Dans le même genre, supposez que vous soyez au volant de votre véhicule et que vous vous fassiez arrêter par la police non pas pour qu'elle vous verbalise pour une quelconque infraction, mais au contraire pour qu'elle félicite votre bonne conduite. Encore une fois, cette pratique surprenante est actuellement expérimentée par une gendarmerie de l'Oise.
Pour comprendre en quoi ces mesures pourraient être utiles, il est nécessaire de faire un rappel de certains principes d'apprentissage…

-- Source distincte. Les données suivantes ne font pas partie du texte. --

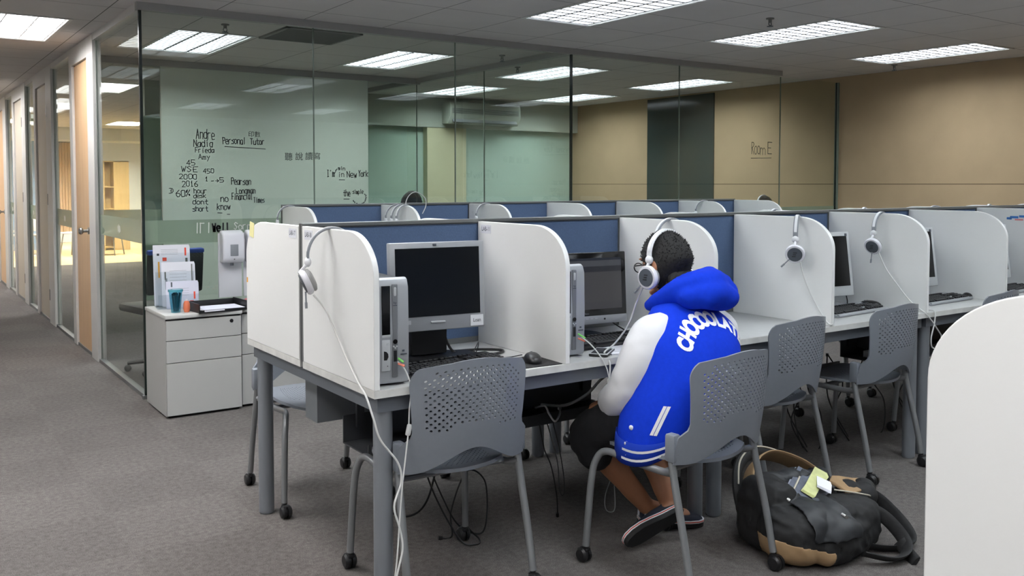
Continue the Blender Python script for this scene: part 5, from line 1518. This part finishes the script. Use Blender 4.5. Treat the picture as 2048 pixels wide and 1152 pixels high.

L'apprentissage par les conséquences
Tous vos comportements sont soumis à un principe sélectionniste, c'est-à-dire qu'ils sont façonnés par leurs conséquences :
- Lorsqu'ils sont suivis d'une conséquence gratifiante, ils auront tendance à se reproduire dans le futur (exemple : vous retournez volontiers manger dans le restaurant où les plats ont été à votre goût),
- s'ils sont suivis d'une conséquence désagréable, ils auront tendance au contraire à diminuer à l'avenir (l'enfant qui touche une abeille et se fait piquer apprend à ne plus recommencer).
La répression : un moyen de contrôle de vos comportements pas toujours suffisant
Dans l'environnement naturel, vous apprenez donc à ne plus recommencer certaines expériences néfastes. C'est en partie sur ce principe que sont justifiées les sanctions instaurées par une société donnée : le carton rouge, l'amende, le blâme, la fessée, une mauvaise note, la prison, etc. Sans compter que la répression est parfaitement acceptée dans la mesure où et il est culturellement admis que le citoyen doit payer pour ses fautes.
La répression vise donc à éliminer vos conduites indésirables en se fondant sur cette hypothèse qu'après une sanction, vous risquez moins de vous comporter de la même manière (fonction d'apprentissage de la sanction). Malheureusement, les choses ne sont pas si simples. Ce qui semblait radical dans l'exemple de l'enfant qui se fait piquer par une abeille l'est en effet beaucoup moins dès que les contingences sont aménagées intentionnellement. Explications :
- La sanction stoppe rapidement un comportement car elle entraîne des émotions aversives incompatibles avec le comportement sanctionné (le flash d'un radar vous fait lever le pied instantanément),
- l'état aversif qu'introduit la sanction vous amène à vous abstenir à l'avenir des conduites répréhensibles de manière à éviter la sanction. Mais bien souvent, le comportement sanctionné refait son apparition dès que les contingences punitives ont été levées. De plus, l'évitement peut prendre d'autres formes parfois plus problématiques que le comportement sanctionné (délit de fuite, mensonges, corruption, dopage, etc.). Les émotions aversives peuvent également vous rendre agressif (haine de la police, rejet de l'arbitre, de l'enseignant, d'un gouvernement, etc.),
- la sanction alimente le comportement du châtieur qui en vient à plus s'occuper de vos comportements inappropriés que de vos bonnes conduites (la sanction a sur lui un effet bénéfique immédiat qui l'encourage à réprimander à nouveau).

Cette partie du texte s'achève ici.